Information given:
──────
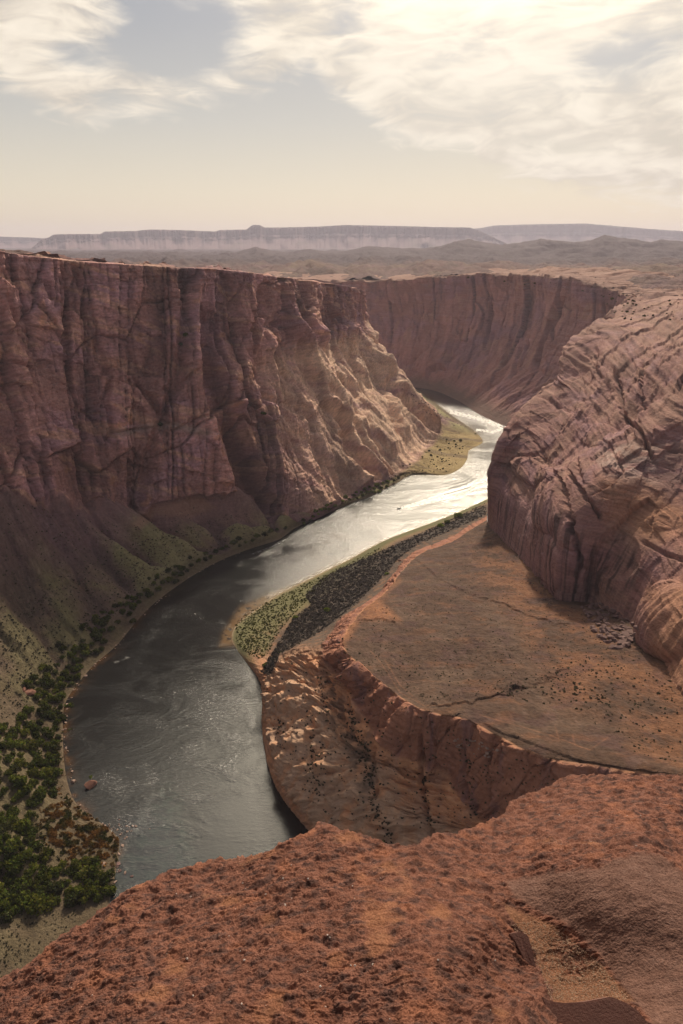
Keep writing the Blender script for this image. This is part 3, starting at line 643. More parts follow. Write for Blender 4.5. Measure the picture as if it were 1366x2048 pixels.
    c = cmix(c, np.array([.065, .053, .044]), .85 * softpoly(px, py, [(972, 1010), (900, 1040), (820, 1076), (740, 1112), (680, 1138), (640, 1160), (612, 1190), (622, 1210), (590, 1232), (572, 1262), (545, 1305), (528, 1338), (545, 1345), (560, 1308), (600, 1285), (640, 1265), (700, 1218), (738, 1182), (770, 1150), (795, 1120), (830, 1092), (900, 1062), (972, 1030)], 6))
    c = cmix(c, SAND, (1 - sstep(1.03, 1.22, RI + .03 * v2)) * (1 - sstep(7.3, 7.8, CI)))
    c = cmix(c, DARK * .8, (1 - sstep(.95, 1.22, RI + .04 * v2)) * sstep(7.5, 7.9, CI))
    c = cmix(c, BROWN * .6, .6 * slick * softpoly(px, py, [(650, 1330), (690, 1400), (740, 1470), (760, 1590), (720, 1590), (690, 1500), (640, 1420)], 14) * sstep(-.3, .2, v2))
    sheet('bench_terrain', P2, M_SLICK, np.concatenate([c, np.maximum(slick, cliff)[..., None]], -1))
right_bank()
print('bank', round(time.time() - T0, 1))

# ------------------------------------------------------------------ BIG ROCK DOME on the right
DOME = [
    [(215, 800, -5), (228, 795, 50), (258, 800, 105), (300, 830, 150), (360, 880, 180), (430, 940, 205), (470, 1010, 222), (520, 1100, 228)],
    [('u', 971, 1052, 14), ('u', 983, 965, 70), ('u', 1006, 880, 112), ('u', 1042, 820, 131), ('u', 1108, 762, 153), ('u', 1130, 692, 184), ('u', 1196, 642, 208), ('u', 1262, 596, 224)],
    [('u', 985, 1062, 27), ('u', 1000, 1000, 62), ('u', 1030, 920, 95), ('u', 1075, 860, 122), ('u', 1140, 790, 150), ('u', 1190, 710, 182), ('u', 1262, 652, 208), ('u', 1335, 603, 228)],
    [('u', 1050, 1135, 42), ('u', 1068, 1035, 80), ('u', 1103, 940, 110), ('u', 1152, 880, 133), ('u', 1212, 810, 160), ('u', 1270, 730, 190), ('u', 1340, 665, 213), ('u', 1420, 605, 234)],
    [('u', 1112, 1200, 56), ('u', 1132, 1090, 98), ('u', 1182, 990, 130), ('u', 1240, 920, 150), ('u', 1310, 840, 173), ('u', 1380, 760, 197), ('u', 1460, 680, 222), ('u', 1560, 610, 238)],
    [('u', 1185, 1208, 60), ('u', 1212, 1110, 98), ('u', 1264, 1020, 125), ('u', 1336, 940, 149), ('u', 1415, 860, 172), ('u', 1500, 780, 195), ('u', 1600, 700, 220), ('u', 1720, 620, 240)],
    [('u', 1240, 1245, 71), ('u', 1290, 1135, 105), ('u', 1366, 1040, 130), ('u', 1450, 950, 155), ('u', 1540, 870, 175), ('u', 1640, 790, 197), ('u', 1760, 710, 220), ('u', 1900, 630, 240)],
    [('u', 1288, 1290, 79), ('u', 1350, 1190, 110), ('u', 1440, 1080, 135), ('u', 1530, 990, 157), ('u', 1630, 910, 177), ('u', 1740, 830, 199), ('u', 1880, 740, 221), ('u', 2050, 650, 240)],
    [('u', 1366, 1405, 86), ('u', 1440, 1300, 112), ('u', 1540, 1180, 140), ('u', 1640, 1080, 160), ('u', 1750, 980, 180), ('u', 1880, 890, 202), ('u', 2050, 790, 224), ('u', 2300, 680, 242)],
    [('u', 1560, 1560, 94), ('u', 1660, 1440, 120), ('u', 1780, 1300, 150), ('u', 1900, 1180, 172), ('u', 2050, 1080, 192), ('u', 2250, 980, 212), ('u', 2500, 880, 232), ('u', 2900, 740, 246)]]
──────
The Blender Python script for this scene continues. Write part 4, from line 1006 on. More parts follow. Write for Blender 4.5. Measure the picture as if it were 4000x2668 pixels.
──────
Problem statement:
Repeat exactly the lines from the one containing "Keep writing the" through the one containing "print('bank', round(time.time() - T0, 1))", both included, and nothing else.

Solution to this problem:
Keep writing the Blender script for this image. This is part 3, starting at line 643. More parts follow. Write for Blender 4.5. Measure the picture as if it were 1366x2048 pixels.
    c = cmix(c, np.array([.065, .053, .044]), .85 * softpoly(px, py, [(972, 1010), (900, 1040), (820, 1076), (740, 1112), (680, 1138), (640, 1160), (612, 1190), (622, 1210), (590, 1232), (572, 1262), (545, 1305), (528, 1338), (545, 1345), (560, 1308), (600, 1285), (640, 1265), (700, 1218), (738, 1182), (770, 1150), (795, 1120), (830, 1092), (900, 1062), (972, 1030)], 6))
    c = cmix(c, SAND, (1 - sstep(1.03, 1.22, RI + .03 * v2)) * (1 - sstep(7.3, 7.8, CI)))
    c = cmix(c, DARK * .8, (1 - sstep(.95, 1.22, RI + .04 * v2)) * sstep(7.5, 7.9, CI))
    c = cmix(c, BROWN * .6, .6 * slick * softpoly(px, py, [(650, 1330), (690, 1400), (740, 1470), (760, 1590), (720, 1590), (690, 1500), (640, 1420)], 14) * sstep(-.3, .2, v2))
    sheet('bench_terrain', P2, M_SLICK, np.concatenate([c, np.maximum(slick, cliff)[..., None]], -1))
right_bank()
print('bank', round(time.time() - T0, 1))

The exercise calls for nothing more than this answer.